Some of Mr. Gates' comments are pretty incisive, but I think we all need to understand what point he is getting across. We cannot afford to let this generation bathe in a tub of lukewarm education. There are two kinds of success in the economic arena - creators, who bring fruit to ideas and breathe life into them; and movers, ala Mr. Gates, who take great ideas and grow them tremendously. Sometimes you will find both in the same place.

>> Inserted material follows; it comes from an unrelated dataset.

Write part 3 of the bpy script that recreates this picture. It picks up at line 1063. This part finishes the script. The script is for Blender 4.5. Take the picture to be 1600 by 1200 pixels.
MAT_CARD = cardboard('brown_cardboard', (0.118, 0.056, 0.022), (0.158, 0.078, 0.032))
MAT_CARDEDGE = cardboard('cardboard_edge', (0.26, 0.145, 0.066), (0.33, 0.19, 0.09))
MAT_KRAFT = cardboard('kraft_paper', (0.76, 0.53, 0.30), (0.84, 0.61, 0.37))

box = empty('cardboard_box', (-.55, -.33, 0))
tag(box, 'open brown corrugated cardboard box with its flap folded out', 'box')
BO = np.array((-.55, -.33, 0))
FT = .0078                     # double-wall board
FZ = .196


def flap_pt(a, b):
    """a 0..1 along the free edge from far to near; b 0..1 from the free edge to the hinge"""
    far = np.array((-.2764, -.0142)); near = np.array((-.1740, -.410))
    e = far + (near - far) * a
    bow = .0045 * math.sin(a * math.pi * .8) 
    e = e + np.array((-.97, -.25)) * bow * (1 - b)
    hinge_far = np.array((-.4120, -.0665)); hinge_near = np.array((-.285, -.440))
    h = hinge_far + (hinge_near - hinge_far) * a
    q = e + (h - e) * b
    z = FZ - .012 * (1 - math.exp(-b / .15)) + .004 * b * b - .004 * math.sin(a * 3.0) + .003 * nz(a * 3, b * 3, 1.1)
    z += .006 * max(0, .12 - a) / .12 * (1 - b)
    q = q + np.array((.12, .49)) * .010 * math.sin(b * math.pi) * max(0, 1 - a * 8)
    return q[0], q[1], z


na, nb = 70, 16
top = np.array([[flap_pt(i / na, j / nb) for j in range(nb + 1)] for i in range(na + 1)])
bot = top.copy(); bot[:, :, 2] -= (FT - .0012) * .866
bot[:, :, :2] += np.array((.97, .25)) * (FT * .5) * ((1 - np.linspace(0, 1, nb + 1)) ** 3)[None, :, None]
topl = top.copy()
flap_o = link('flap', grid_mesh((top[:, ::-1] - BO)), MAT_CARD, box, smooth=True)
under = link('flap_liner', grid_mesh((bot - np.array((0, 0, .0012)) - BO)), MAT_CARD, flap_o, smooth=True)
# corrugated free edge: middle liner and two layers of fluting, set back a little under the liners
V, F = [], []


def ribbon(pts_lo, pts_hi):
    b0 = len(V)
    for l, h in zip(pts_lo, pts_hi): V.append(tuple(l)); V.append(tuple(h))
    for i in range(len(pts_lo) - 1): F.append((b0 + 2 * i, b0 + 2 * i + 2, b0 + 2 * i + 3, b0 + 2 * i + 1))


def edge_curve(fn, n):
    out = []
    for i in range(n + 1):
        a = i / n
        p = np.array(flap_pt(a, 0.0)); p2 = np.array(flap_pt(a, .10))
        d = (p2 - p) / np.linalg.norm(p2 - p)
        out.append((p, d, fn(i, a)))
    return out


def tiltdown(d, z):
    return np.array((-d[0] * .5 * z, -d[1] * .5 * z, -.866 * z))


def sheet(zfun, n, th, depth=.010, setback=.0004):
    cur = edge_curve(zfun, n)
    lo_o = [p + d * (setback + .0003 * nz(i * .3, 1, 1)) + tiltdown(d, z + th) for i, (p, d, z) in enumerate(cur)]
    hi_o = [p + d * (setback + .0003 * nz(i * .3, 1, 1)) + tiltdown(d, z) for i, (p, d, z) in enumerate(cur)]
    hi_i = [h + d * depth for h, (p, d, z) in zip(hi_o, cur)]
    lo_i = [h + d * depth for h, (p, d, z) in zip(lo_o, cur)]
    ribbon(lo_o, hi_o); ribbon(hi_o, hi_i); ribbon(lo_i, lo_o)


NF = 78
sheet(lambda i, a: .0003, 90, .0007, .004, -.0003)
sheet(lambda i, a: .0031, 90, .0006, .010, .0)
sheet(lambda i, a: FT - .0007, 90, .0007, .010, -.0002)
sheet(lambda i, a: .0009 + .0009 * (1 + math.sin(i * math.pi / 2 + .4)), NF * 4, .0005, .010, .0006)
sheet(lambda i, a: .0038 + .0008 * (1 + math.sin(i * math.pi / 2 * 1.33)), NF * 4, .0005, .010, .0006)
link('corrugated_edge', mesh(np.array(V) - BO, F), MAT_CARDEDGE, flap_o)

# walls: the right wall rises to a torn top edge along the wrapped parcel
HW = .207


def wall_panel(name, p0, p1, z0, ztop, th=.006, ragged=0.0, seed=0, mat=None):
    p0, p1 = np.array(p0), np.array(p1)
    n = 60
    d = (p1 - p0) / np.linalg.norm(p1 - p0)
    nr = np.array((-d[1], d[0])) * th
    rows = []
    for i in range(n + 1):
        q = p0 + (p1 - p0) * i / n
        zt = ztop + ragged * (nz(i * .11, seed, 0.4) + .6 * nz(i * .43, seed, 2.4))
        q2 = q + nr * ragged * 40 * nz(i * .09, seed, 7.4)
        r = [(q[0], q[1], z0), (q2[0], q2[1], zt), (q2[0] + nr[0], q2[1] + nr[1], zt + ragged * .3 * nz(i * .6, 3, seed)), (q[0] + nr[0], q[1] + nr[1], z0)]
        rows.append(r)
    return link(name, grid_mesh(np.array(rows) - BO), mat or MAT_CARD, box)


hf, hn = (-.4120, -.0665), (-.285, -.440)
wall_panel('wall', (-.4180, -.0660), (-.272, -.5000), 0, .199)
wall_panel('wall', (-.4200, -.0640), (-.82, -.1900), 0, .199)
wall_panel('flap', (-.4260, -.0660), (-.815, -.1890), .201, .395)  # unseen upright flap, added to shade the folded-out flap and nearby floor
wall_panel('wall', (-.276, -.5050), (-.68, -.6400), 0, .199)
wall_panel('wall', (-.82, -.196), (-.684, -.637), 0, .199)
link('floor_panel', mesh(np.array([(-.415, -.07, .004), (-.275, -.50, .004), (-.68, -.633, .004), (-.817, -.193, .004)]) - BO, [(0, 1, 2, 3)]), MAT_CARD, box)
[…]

The balance we must strike as Christians is between being wealth centered, and the impact of wealth creation on our spiritual being. How much of our time will be given over to business and the "pursuit of happiness", vs. how much of time will be given over to prayer, ministry, and the "pursuit of joy"? The two are not always congruent; one can be joyful in the midst of a storm, sleeping on the boat while the billows are tossing high.
We should start all our endeavors from a Christ-based center, using everything else as tools to carry out the mission He charts for us. And those missions will be diverse. For some, it will be wealth creation, so that there are jobs available for others. For some, it will be wealth administration, redistributing the riches to the needy in ways He directs. For others it will be mastering knowledge, so that you may share it and diseminate it for the strengthening of others. For still others, it will be caring, comforting, embracing, interceding, healing, visiting.
His Kingdom is greater than the kingdoms of this world, for it goes beyond the silver and gold that the world seeks.
-- Anonymous, January 19, 2001
Brother Jerryl, you do express things well. Hey everybody, what he said!
-- Anonymous, January 20, 2001
Can anyone confirm that Bill Gates actually said these things? While they're kinda catchy, they don't sound like his normal speeking style, aren't the kind of thing he cares about, doesn't square with his personal history (didn't make great grades, dropped out of school to pursue business, came froma rich family and never "flipped burgers"), and I would have expected a huge PR flap about "BilL Gates attacks modern educational system" or somesuch, and I've only see this list posted in emails with no specifics. It all sounds pretty familiar, so I suspect that this is an old list, reattributed to Bill Gates.
-- Anonymous, February 28, 2001
Found it. The list sounded familiar, so I did a little digging around, and it is actually from Charles J. Sykes' J. "Dumbing Down Our Kids." I don't know if perhaps Bill Gates quoted it in his recent book (which I haven't read) but I'd be pretty surprised if he delivered this in a speech, particularly as exact quotes without attribution, since either "Bill Gates attacks modern educational system" or "Bill Gates plegarizes speech" would have gotten at least a little press coverage. It's actually fairly common for people to take positions that they support and attribute them to someone famous and start emailing it around as a "report" in order to build support for their positions.
-- Anonymous, February 28, 2001
Laird:I don't know th esource but, what do you think about the sayings, Truth there? Is the source correct? Can it help?
Pastor Paris
-- Anonymous, March 01, 2001
Of course Bill Gates plegorized those rules from Charles J. Sykes' J. "Dumbing Down Our Kids." Gates has built an empire from ripping- off other peoples' ideas. What is Windows? A rip-off of the Mac. What is Internet Explorer? A rip-off of Navigator. What is Word? A rip-off of Word Perfect. What is Excel? A rip-off of Lotus. What is Access? A rip-off of FoxPro. And the list goes on...Yes, Microsoft has improved on many of the originals, but they NEVER have a creative product. And this encapsulates Mr. Gates personality.
Why not make rule #12 "Don't ever do your own work...it's quicker, cheaper, and easier to rip-off someone else's work."